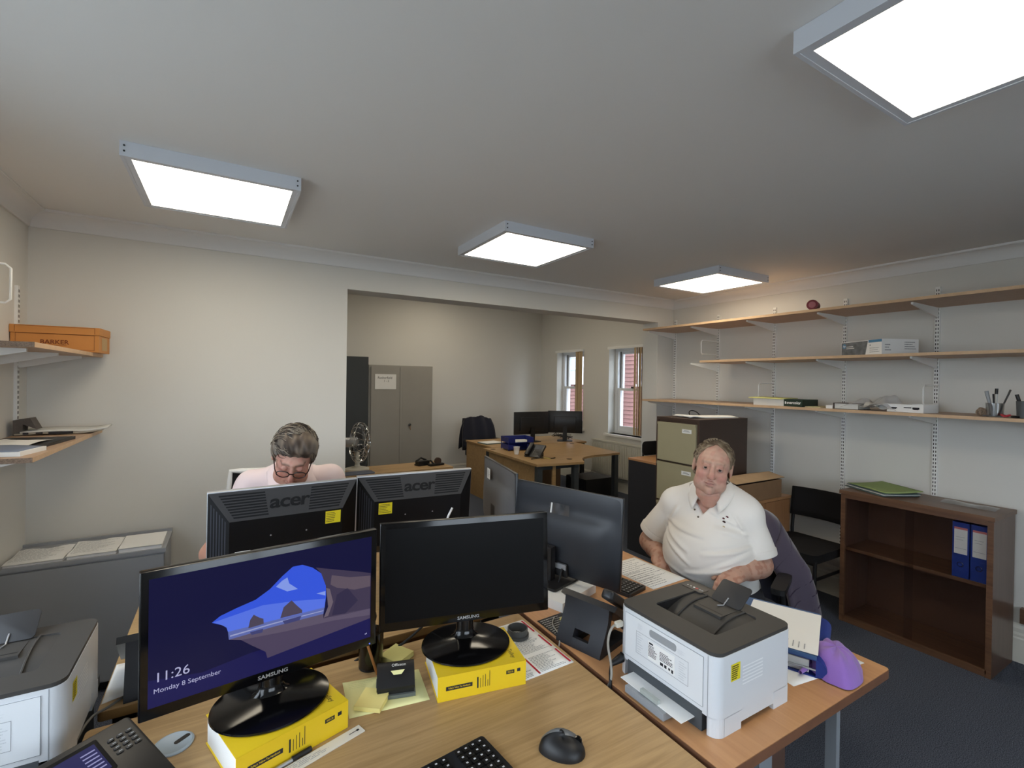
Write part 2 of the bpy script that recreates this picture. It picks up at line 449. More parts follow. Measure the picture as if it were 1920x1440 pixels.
# ------------------------------------------------------------------ windows
def sash_window(name, y0, y1, z0, z1, slide=.0):
    """double hung sash set in the outer half of the wall, seen from inside (-X side)"""
    r = bpy.data.objects.new(name, None); C.objects.link(r); r.location = (0, 0, 0); r['kind'] = 'structure'
    xf = XW+.13; w = .055
    bm = bmesh.new()
    abox(bm, xf, xf+.11, y0, y0+w, z0, z1); abox(bm, xf, xf+.11, y1-w, y1, z0, z1)
    abox(bm, xf, xf+.11, y0+w, y1-w, z1-w, z1); abox(bm, xf, xf+.11, y0+w, y1-w, z0, z0+.045)
    fin('window_frame', bm, m_upvc, r, .003)
    zm = (z0+z1)/2+.02
    def sash(nm, xa, za, zb, bot):
        bm = bmesh.new(); v = .045
        abox(bm, xa, xa+.04, y0+w, y0+w+v, za, zb); abox(bm, xa, xa+.04, y1-w-v, y1-w, za, zb)
        abox(bm, xa, xa+.04, y0+w+v, y1-w-v, za, za+bot); abox(bm, xa, xa+.04, y0+w+v, y1-w-v, zb-.04, zb)
        o = fin(nm, bm, m_upvc, r, .003)
        bm = bmesh.new(); abox(bm, xa+.016, xa+.022, y0+w+v, y1-w-v, za+bot, zb-.04)
        fin('pane', bm, m_glass, o)
        return o
    lo = sash('lower_sash', xf+.01, z0+.045, zm+.02, .07)
    sash('upper_sash', xf+.058, zm-.02, z1-w, .04)
    box('sash_lock', xf-.006, xf+.012, (y0+y1)/2-.03, (y0+y1)/2+.03, zm+.02, zm+.045, m_darksteel, r, .003)
    box('sash_channel', xf+.052, xf+.056, y1-w-.012, y1-w+.0, zm, z1-w, m_blacksat, r, 0)
    # sill board
    bm = bmesh.new(); abox(bm, XW-.05, xf, y0-.05, y1+.05, z0-.03, z0)
    fin('window_sill', bm, m_white, r, .006)
    return r
w1 = sash_window('window_1', *WINS[0]); w2 = sash_window('window_2', *WINS[1])
# vertical blinds drawn to the near side of each window
def blinds(y0, y1, z0, z1, width, n, ang, label):
    t = thing('vertical_blind', label, 'blind', (XW-.052, y0-.02, z1+.01), 0, 'vertical blinds in the alcove')
    box('head_rail', -.005, .035, .005, y1-y0-.005, -.04, -.002, m_white, t, .003)
    for i in range(n):
        y = .015+width*(i+.5)/n
        M = T3((.016, y, 0), rz=math.radians(ang+6*math.sin(i*2.1)))
        bm = bmesh.new(); abox(bm, -.044, .044, -.0012, .0012, -(z1-z0)+.02, -.04, M)
        fin('slat', bm, m_blind, t)
    return t
blinds(*WINS[0], .19, 4, 62, 'beige vertical blind gathered beside the nearer alcove window')
blinds(*WINS[1], .17, 3, 80, 'beige vertical blind gathered beside the far alcove window')
# side window beside the camera (out of frame): frame, mullion and panes
def side_window():
    r = bpy.data.objects.new('window_3', None); C.objects.link(r); r['kind'] = 'structure'
    xa, xb = XL-.16, XL-.08; w = .06
    bm = bmesh.new()
    abox(bm, xa, xb, WY0, WY0+w, WZ0, WZ1); abox(bm, xa, xb, WY1-w, WY1, WZ0, WZ1)
    abox(bm, xa, xb, WY0+w, WY1-w, WZ0, WZ0+w); abox(bm, xa, xb, WY0+w, WY1-w, WZ1-w, WZ1)
    ym = (WY0+WY1)/2; abox(bm, xa, xb, ym-.03, ym+.03, WZ0+w, WZ1-w)
    fin('window_frame', bm, m_upvc, r, .003)
    for a, b in ((WY0+w, ym-.03), (ym+.03, WY1-w)):
        bm = bmesh.new(); abox(bm, xa+.03, xa+.036, a, b, WZ0+w, WZ1-w); fin('pane', bm, m_glass, r)
    box('window_sill', XL-.08, XL+.03, WY0-.04, WY1+.04, WZ0-.03, WZ0, m_white, r, .005)
side_window()
def added_back_window():  # unseen window behind the camera, added to brighten the ceiling
    r = bpy.data.objects.new('added_window_4', None); C.objects.link(r); r['kind'] = 'structure'
    ya, yb_ = YB-.14, YB-.06; w = .06; xm = (BX0+BX1)/2
    bm = bmesh.new()
    abox(bm, BX0, BX0+w, ya, yb_, BZ0, BZ1); abox(bm, BX1-w, BX1, ya, yb_, BZ0, BZ1)
    abox(bm, BX0+w, BX1-w, ya, yb_, BZ0, BZ0+w); abox(bm, BX0+w, BX1-w, ya, yb_, BZ1-w, BZ1); abox(bm, xm-.03, xm+.03, ya, yb_, BZ0+w, BZ1-w)
    fin('window_frame', bm, m_upvc, r, .003)
    for a, b in ((BX0+w, xm-.03), (xm+.03, BX1-w)):
        bm = bmesh.new(); abox(bm, a, b, ya+.03, ya+.036, BZ0+w, BZ1-w); fin('pane', bm, m_glass, r)
    box('window_sill', BX0-.04, BX1+.04, YB-.06, YB+.03, BZ0-.03, BZ0, m_white, r, .005)
added_back_window()

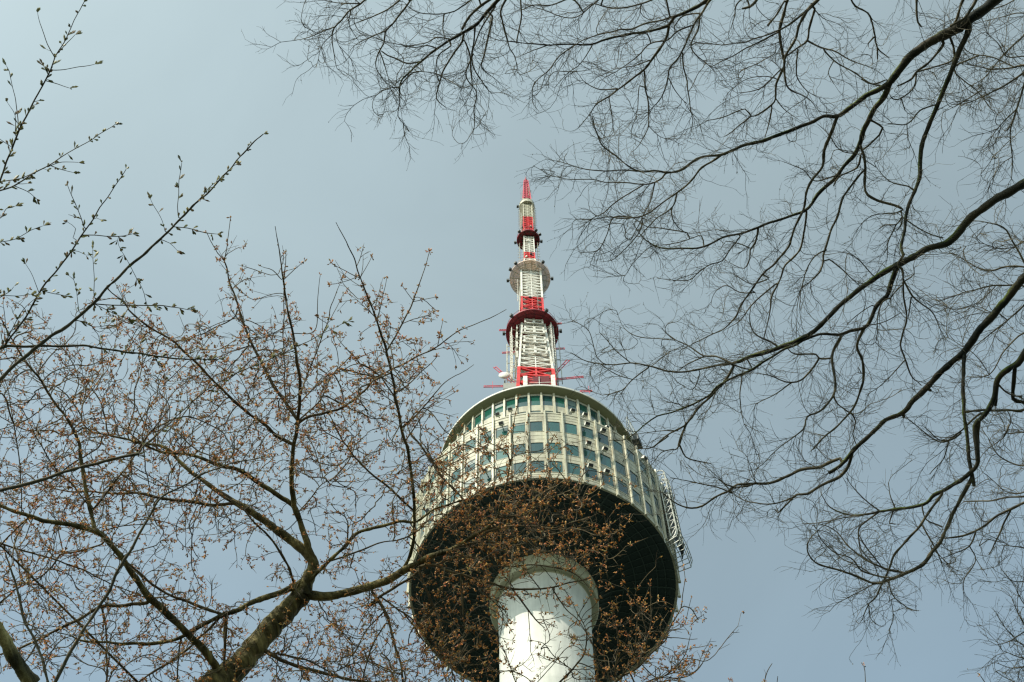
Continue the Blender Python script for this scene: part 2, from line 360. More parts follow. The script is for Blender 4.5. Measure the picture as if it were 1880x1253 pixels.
# white bars of the panel arrays on the lower white section
for f_ in range(4):
    b = MB(); a_ = math.degrees(ROT) + f_ * 90
    for k in range(11):
        h = 168.6 + k * 1.25; hw = np.interp(h, [167, 182.5], [2.4, 1.78]) * .92; rr = hw + .55 + .028 * (h - 168)
        ax = axes(a_); c = P3(a_, rr, h)
        if k % 3 != 2:
            b.box(c, hw * .78, .09, .12, ax)
            for s_ in (-1, 0, 1): b.box(c + ax[0] * (s_ * hw * .8) + Vector((0, 0, .45)), .2 if s_ == 0 else .14, .12, .52, ax)
            b.box(c + Vector((0, 0, .95)), hw * .78, .09, .08, ax)
        b.bar(c, P3(a_, rr - .8, h), .1)
    b.build('panel_antenna', M_wht, tower)
def disc(h, r0, m_, mrib, thick, nrib, lamps, rings=2):
    b = MB(); b.lathe(prof([(.9 if r0 > 2.5 else .4, h + .05), (r0 * .97, h), (r0, h + .06), (r0, h + thick), (.5, h + thick + .05)]), 64)
    o = b.build('round_platform', m_, tower)
    g = MB()
    for k in range(nrib): g.bar(P3(k * 360 / nrib + 8, 1.0 if r0 > 2.5 else .5, h - .04), P3(k * 360 / nrib + 8, r0 * .98, h - .05), .09, .08)
    for q in range(rings):
        rr = r0 * (.5 + .32 * q); g.lathe(prof([(rr - .04, h - .02), (rr - .04, h - .07), (rr + .04, h - .07), (rr + .04, h - .02)]), 48)
    g.build('platform_rib', mrib, o)
    g = MB()
    for k in range(24):
        g.bar(P3(k * 15, r0 * .98, h + thick), P3(k * 15, r0 * .98, h + thick + 1.0), .04)
        g.bar(P3(k * 15, r0 * .98, h + thick + 1.0), P3(k * 15 + 15, r0 * .98, h + thick + 1.0), .05)
    g.build('railing', m_, o)
    for az in lamps:
        l = MB(); ax = axes(az); l.box(P3(az, r0 + .3, h + .3), .24, .22, .3, ax); l.bar(P3(az, r0 - .1, h + .2), P3(az, r0 + .3, h + .3), .1); l.build('warning_lamp', M_mesh, tower)
disc(181.4, 4.3, M_dred, mat('dark_red_rib', (0.10, 0.008, 0.014), .6), .35, 16, (-45, 32, -88, 88, 140, -140))
disc(204.6, 3.68, M_deck, M_bge, .35, 16, (-60, -38, 38, 92, -92, 150))
disc(224.3, 2.25, M_dred, M_blk, .35, 12, (-42, -98, 38, 64, 98))
disc(243.6, 1.62, M_bge, M_wht, .6, 8, (-80,), 1)
b = MB(); b.lathe(prof([(1.62, 244.2), (1.55, 245.2), (1.2, 246.2), (.8, 246.7)]), 32); b.build('radome', M_bge, tower, True)
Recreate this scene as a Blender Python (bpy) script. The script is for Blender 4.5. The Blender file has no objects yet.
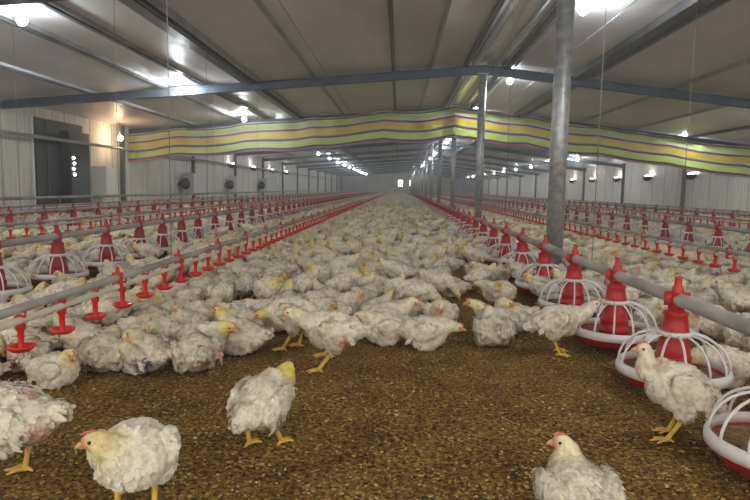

Task directions
State how many lines in the records above contain the word "picture", giving only the number.

Result for this exercise
2